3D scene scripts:
______________________________

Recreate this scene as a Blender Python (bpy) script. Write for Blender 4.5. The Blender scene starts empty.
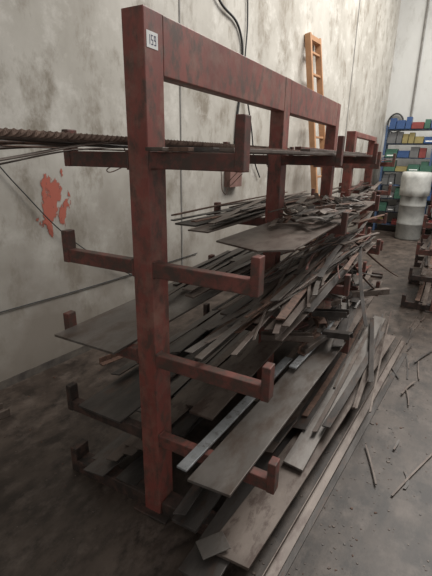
import bpy, bmesh, math, random
from mathutils import Vector, Matrix
random.seed(11)
S=bpy.context.scene
S.view_settings.view_transform='Standard'
# ---------------------------------------------------------------- materials
def mat(name,c1,c2,scale=6,rough=.6,metal=0,c3=None,t3=.62,bump=.15,stretch=(1,1,1),detail=8,lo=.35,hi=.65,st3=None,s3=3.1,soft=.06,zdirt=None,c4=None,t4=.6,s4=1.2,st4=(1,1,1)):
    m=bpy.data.materials.new(name); m.use_nodes=True
    N=m.node_tree.nodes; L=m.node_tree.links; b=N['Principled BSDF']
    tc=N.new('ShaderNodeTexCoord'); mp=N.new('ShaderNodeMapping'); mp.inputs['Scale'].default_value=stretch
    L.new(tc.outputs['Object'],mp.inputs['Vector'])
    n=N.new('ShaderNodeTexNoise'); n.inputs['Scale'].default_value=scale; n.inputs['Detail'].default_value=detail; n.inputs['Roughness'].default_value=.65
    L.new(mp.outputs[0],n.inputs['Vector'])
    r=N.new('ShaderNodeValToRGB'); r.color_ramp.elements[0].position=lo; r.color_ramp.elements[1].position=hi
    r.color_ramp.elements[0].color=(*c1,1); r.color_ramp.elements[1].color=(*c2,1)
    L.new(n.outputs['Fac'],r.inputs['Fac']); out=r.outputs['Color']
    def layer(out,col,thr,sc,st,soft):
        mp2=N.new('ShaderNodeMapping'); mp2.inputs['Scale'].default_value=st; L.new(tc.outputs['Object'],mp2.inputs['Vector'])
        n2=N.new('ShaderNodeTexNoise'); n2.inputs['Scale'].default_value=sc; n2.inputs['Detail'].default_value=10; n2.inputs['Roughness'].default_value=.7
        L.new(mp2.outputs[0],n2.inputs['Vector'])
        q=N.new('ShaderNodeMapRange'); q.inputs['From Min'].default_value=thr-soft; q.inputs['From Max'].default_value=thr+soft
        L.new(n2.outputs['Fac'],q.inputs['Value'])
        mx=N.new('ShaderNodeMix'); mx.data_type='RGBA'; mx.inputs['B'].default_value=(*col,1)
        L.new(q.outputs[0],mx.inputs['Factor']); L.new(out,mx.inputs['A']); return mx.outputs['Result']
    if c3: out=layer(out,c3,t3,scale*s3,st3 or stretch,soft)
    if c4: out=layer(out,c4,t4,s4,st4,.1)
    if zdirt:
        sx=N.new('ShaderNodeSeparateXYZ'); L.new(tc.outputs['Object'],sx.inputs[0])
        nn=N.new('ShaderNodeTexNoise'); nn.inputs['Scale'].default_value=2.2; nn.inputs['Detail'].default_value=10; L.new(tc.outputs['Object'],nn.inputs['Vector'])
        ma=N.new('ShaderNodeMath'); ma.operation='MULTIPLY_ADD'; ma.inputs[1].default_value=-2.6; L.new(nn.outputs['Fac'],ma.inputs[0]); L.new(sx.outputs['Z'],ma.inputs[2])
        q=N.new('ShaderNodeMapRange'); q.inputs['From Min'].default_value=.2; q.inputs['From Max'].default_value=-1.2; q.inputs['To Max'].default_value=.9; L.new(ma.outputs[0],q.inputs['Value'])
        mx=N.new('ShaderNodeMix'); mx.data_type='RGBA'; mx.inputs['B'].default_value=(*zdirt,1)
        L.new(q.outputs[0],mx.inputs['Factor']); L.new(out,mx.inputs['A']); out=mx.outputs['Result']
    L.new(out,b.inputs['Base Color'])
    b.inputs['Roughness'].default_value=rough; b.inputs['Metallic'].default_value=metal
    if bump:
        bp=N.new('ShaderNodeBump'); bp.inputs['Strength'].default_value=bump; bp.inputs['Distance'].default_value=.01
        L.new(n.outputs['Fac'],bp.inputs['Height']); L.new(bp.outputs[0],b.inputs['Normal'])
    return m
RED=mat('red_oxide_paint',(.17,.044,.035),(.285,.082,.064),5,.5,0,(.10,.055,.043),.53,.15,(1,1,.5),s3=4,soft=.07,c4=(.24,.12,.092),t4=.58,s4=9)
REDD=mat('red_oxide_paint_dirty',(.095,.036,.028),(.215,.066,.051),6,.6,0,(.07,.045,.035),.51,.2,soft=.08)
BASE=mat('greasy_brown_paint',(.045,.029,.023),(.10,.053,.04),6,.6,0,(.03,.022,.018),.5,.2)
STEEL=mat('dark_mill_steel',(.042,.037,.034),(.118,.105,.097),7,.42,.4,(.09,.06,.047),.59,.1,(1,.3,1))
BROWN=mat('rusty_plate',(.08,.06,.049),(.175,.140,.118),5,.48,.25,(.07,.045,.035),.56,.15,(1,.4,1))
RUST=mat('rusted_bar',(.095,.05,.034),(.17,.098,.070),14,.7,.15,(.05,.033,.026),.57,.3)
GALV=mat('dull_galvanised_bar',(.20,.21,.215),(.33,.34,.35),9,.45,.4,(.14,.13,.125),.58,.05)
GREY=mat('grey_plate',(.105,.092,.082),(.20,.182,.166),3.5,.44,.3,(.085,.063,.05),.54,.1,(1,.4,1),soft=.09)
# ---------------------------------------------------------------- helpers
def new_obj(name,bm,mats,bevel=0,smooth=False,parent=None):
    me=bpy.data.meshes.new(name); bmesh.ops.recalc_face_normals(bm,faces=bm.faces); bm.to_mesh(me); bm.free()
    for m in mats: me.materials.append(m)
    o=bpy.data.objects.new(name,me); S.collection.objects.link(o)
    if smooth:
        for p in me.polygons: p.use_smooth=True
    if bevel:
        b=o.modifiers.new('bevel','BEVEL'); b.width=bevel; b.segments=2; b.limit_method='ANGLE'
    if parent: o.parent=parent
    return o
def box(bm,x0,x1,y0,y1,z0,z1,mi=0):
    v=[bm.verts.new((x,y,z)) for x in (x0,x1) for y in (y0,y1) for z in (z0,z1)]
    for f in [(0,1,3,2),(4,6,7,5),(0,4,5,1),(2,3,7,6),(0,2,6,4),(1,5,7,3)]:
        bm.faces.new([v[i] for i in f]).material_index=mi
def bar(bm,p0,p1,w,t,mi=0,roll=0,cut=0,seg=1,sag=0,side=0):
    p0=Vector(p0);p1=Vector(p1);d=(p1-p0).normalized()
    s=d.cross(Vector((0,0,1)))
    s=s.normalized() if s.length>1e-3 else Vector((1,0,0))
    n=s.cross(d).normalized()
    if roll: q=Matrix.Rotation(roll,3,d); s=q@s; n=q@n
    prev=None; first=None
    for i in range(seg+1):
        k=i/seg; c=p0.lerp(p1,k)-Vector((0,0,sag*4*k*(1-k)))+s*(side*4*k*(1-k))
        off=d*cut if i in(0,) else Vector()
        ring=[bm.verts.new(c+s*w/2*a+n*t/2*b+(off if a>0 else Vector())) for a,b in((-1,-1),(1,-1),(1,1),(-1,1))]
        if prev:
            for j in range(4): bm.faces.new([prev[j],prev[(j+1)%4],ring[(j+1)%4],ring[j]]).material_index=mi
        else: first=ring
        prev=ring
    bm.faces.new(first).material_index=mi; bm.faces.new(prev[::-1]).material_index=mi
def profile_bar(bm,p0,p1,prof,mi=0,roll=0):
    p0=Vector(p0);p1=Vector(p1);d=(p1-p0).normalized(); s=d.cross(Vector((0,0,1))).normalized(); n=s.cross(d)
    q=Matrix.Rotation(roll,3,d); s=q@s;n=q@n; k=len(prof)
    a=[bm.verts.new(p0+s*x+n*y) for x,y in prof]; b=[bm.verts.new(p1+s*x+n*y) for x,y in prof]
    for j in range(k): bm.faces.new([a[j],a[(j+1)%k],b[(j+1)%k],b[j]]).material_index=mi
    bm.faces.new(a).material_index=mi; bm.faces.new(b[::-1]).material_index=mi
def ang(w,t): return [(0,0),(w,0),(w,t),(t,t),(t,w),(0,w)]
def chan(w,h,t): return [(0,0),(w,0),(w,h),(w-t,h),(w-t,t),(t,t),(t,h),(0,h)]
def tube(name,pts,r,m,res=3,parent=None):
    cu=bpy.data.curves.new(name,'CURVE'); cu.dimensions='3D'; cu.bevel_depth=r; cu.bevel_resolution=res
    sp=cu.splines.new('BEZIER'); sp.bezier_points.add(len(pts)-1)
    for b,p in zip(sp.bezier_points,pts): b.co=p; b.handle_left_type=b.handle_right_type='AUTO'
    cu.materials.append(m); o=bpy.data.objects.new(name,cu); S.collection.objects.link(o)
    if parent:o.parent=parent
    return o
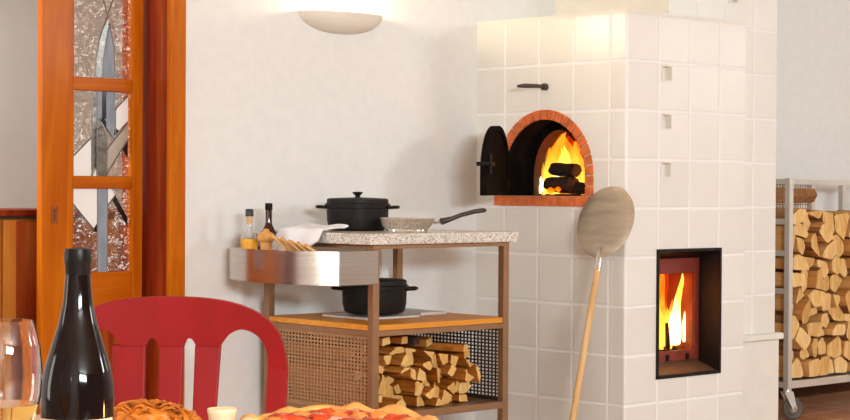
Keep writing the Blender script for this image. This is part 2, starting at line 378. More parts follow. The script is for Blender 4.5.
GL = {'grey':[[(-1.849,1.501),(-1.851,1.565),(-1.830,1.660),(-1.799,1.725),(-1.792,1.703),(-1.810,1.623),(-1.818,1.566),(-1.822,1.502)],[(-1.866,1.446),(-1.846,1.447),(-1.846,1.310),(-1.851,1.152),(-1.864,1.130)],[(-1.844,1.344),(-1.830,1.344),(-1.801,1.270),(-1.800,1.130),(-1.843,1.130)]],
 'blue':[[(-1.822,1.502),(-1.818,1.566),(-1.810,1.623),(-1.792,1.703),(-1.774,1.625),(-1.767,1.505)],[(-1.845,1.447),(-1.824,1.448),(-1.824,1.345),(-1.830,1.344),(-1.844,1.336)],[(-1.805,1.449),(-1.765,1.450),(-1.768,1.305),(-1.773,1.271),(-1.804,1.315)],[(-1.841,1.083),(-1.801,1.083),(-1.799,0.768),(-1.840,0.769)]],
 'black':[[(-1.825,1.502),(-1.815,1.559),(-1.809,1.503)],[(-1.823,1.448),(-1.805,1.449),(-1.804,1.345),(-1.823,1.345)],[(-1.830,1.342),(-1.817,1.350),(-1.766,1.290),(-1.773,1.271)],[(-1.771,1.305),(-1.762,1.314),(-1.748,1.301),(-1.764,1.286)],[(-1.852,1.310),(-1.844,1.310),(-1.844,1.156),(-1.853,1.156)],[(-1.730,1.235),(-1.708,1.268),(-1.708,1.200)],[(-1.778,1.044),(-1.763,1.057),(-1.708,0.971),(-1.708,0.939)],[(-1.861,0.928),(-1.843,0.948),(-1.843,0.920),(-1.855,0.920)]],
 'white':[[(-1.958,1.194),(-1.872,1.273),(-1.871,1.130),(-1.958,1.130)],[(-1.764,1.384),(-1.708,1.436),(-1.708,1.342),(-1.764,1.291)],[(-1.862,1.130),(-1.851,1.167),(-1.838,1.130)],[(-1.958,1.083),(-1.843,1.083),(-1.843,0.954),(-1.859,0.931),(-1.958,1.036)],[(-1.798,1.083),(-1.781,1.083),(-1.765,1.059),(-1.798,1.017)]],
 'tan':[[(-1.804,1.226),(-1.708,1.333),(-1.708,1.272),(-1.799,1.142)]]}
for k, (key, polys) in enumerate(GL.items()):
    m = MB()
    for pl in polys: m.prism([(x, LY0+.016+.0006*k, z) for x, z in pl], (0, .0035, 0))
    dl(m, key+'_glass', 'pane_'+key)
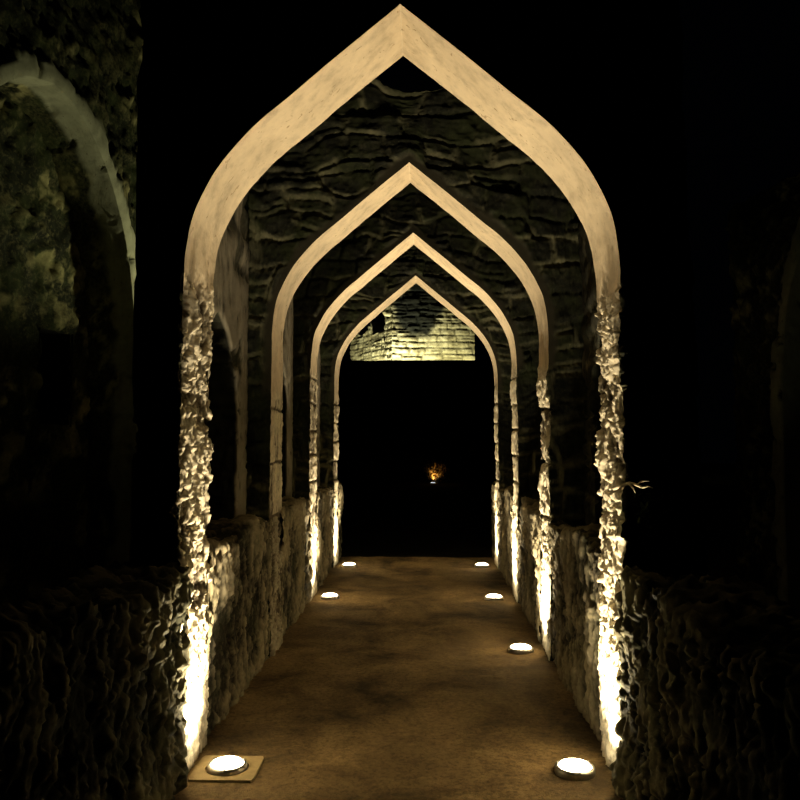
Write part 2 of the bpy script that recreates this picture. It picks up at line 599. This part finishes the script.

______________________________

## What you will do
Go through the data above and find the lines with the word "part". Copy each of those lines.

## Finished task
Keep writing the Blender script for this image. This is part 2, starting at line 378. More parts follow. The script is for Blender 4.5.
Write part 2 of the bpy script that recreates this picture. It picks up at line 599. This part finishes the script.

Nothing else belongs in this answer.